After the 1944 Soviet invasion studies about the origin and of the early history of the Bulgarians were virtually prohibited. This kind of research was renewed only from the end of the 1960s on, but even the most fanatic exponents of the Slavic myth sometimes made fascinating discoveries. Thus, for instance, the philologist Jordan Zaimov concentrated his research on geographic names on –ishte from Proto-Slavic*-itj and he found out that this kind of toponyms are incomparably more frequent in the lands of today’s Greece and Albania, than in Moesia, Thrace and Macedonia. An archaeologist like Zhivka Vuzharova had to admit, on her part, that the Bulgarian necropolises, preserved from the Middle Ages, are more numerous than those assigned usually, but most often wrongly, to the Slavs.
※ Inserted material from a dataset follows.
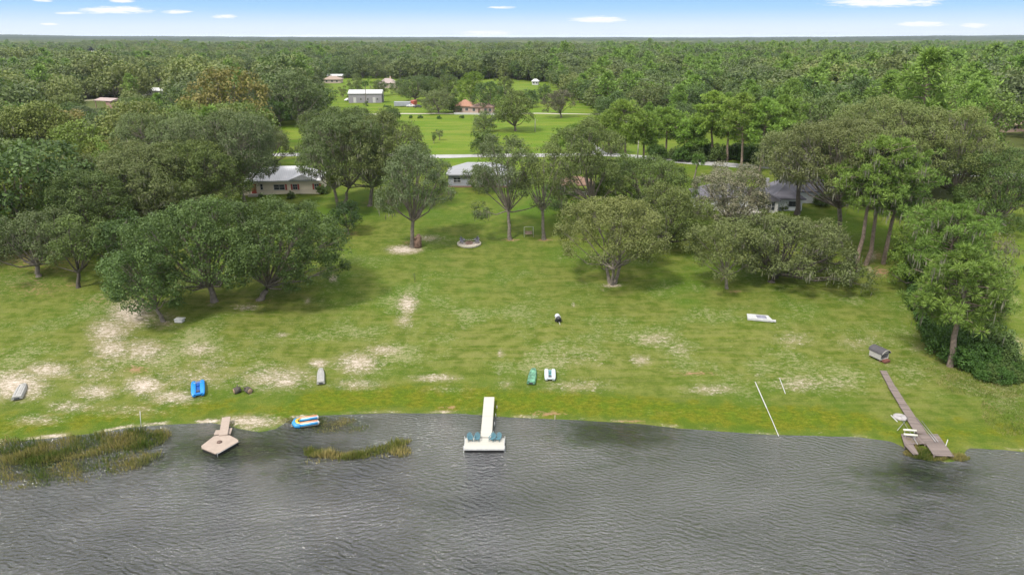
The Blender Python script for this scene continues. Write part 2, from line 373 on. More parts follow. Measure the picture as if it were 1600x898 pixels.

After the fall of the Berlin Wall and the “velvet revolutions” in Eastern Europe a rapidly growing number of scholars, but also of amateurs, dedicate their efforts to the problems about the origin of the Bulgarians and about their earliest history. In this regard I would like to mention Valeri Stojanov, who formulated an interesting hypothesis about the ethnic name of Bulgar that, in his opinion, is connected with a number of Indo-European and Ural-Altaic forms and whose original meaning might have been simply “man”, “human being”. Tacho Tanev, who passed away just a couple of years ago, drew the attention to the fact that, although seemingly Slavic from a lexical point of view, the language of the present-day Bulgarians differs essentially from the Slavic idioms by its structure and by a number of fundamental words, such as pronouns, terms for designating various kinds of relatives, etc. Moreover, many words, considered to be Slavic, have come, according to Tanev, from Hun-Bulgarian to Proto-Slavic and not the other way round.
Among the amateurs I would like to mention Petur Dobrev who, no doubt, contributed greatly to raising the interest in ancient Bulgarian studies. He also seemed to reject the Slavic myth. However, at a somewhat later stage he abandoned his earlier guesses about a possible kinship of the Bulgarians not only with the Altaic peoples and the Indo-Iranians, but also with the Finno-Ugrians. In a most categorical way Mr.Dobrev refuses to admit any relationship of the Bulgarians with the Huns and he insists upon a purely Indo-Iranian, or more exactly, “Pamir” connection (after the name of a mountain, inhabited by a number of Iranian tribes). Significantly enough, lately he is apparently about to return to the Slavic dogma about the origin of today’s Bulgarians.
In conclusion I would say that there is a real Renaissance in Bulgaria, as far as studies on the origin and the earliest history of the Bulgarians are concerned. As it is well known, Renaissance means, among other things, strong passions and, sometimes, deep mistakes. Nevertheless, let us hope that this is only the beginning of a long way of catching up with reality after more than four centuries of Pan-Slavist dreams.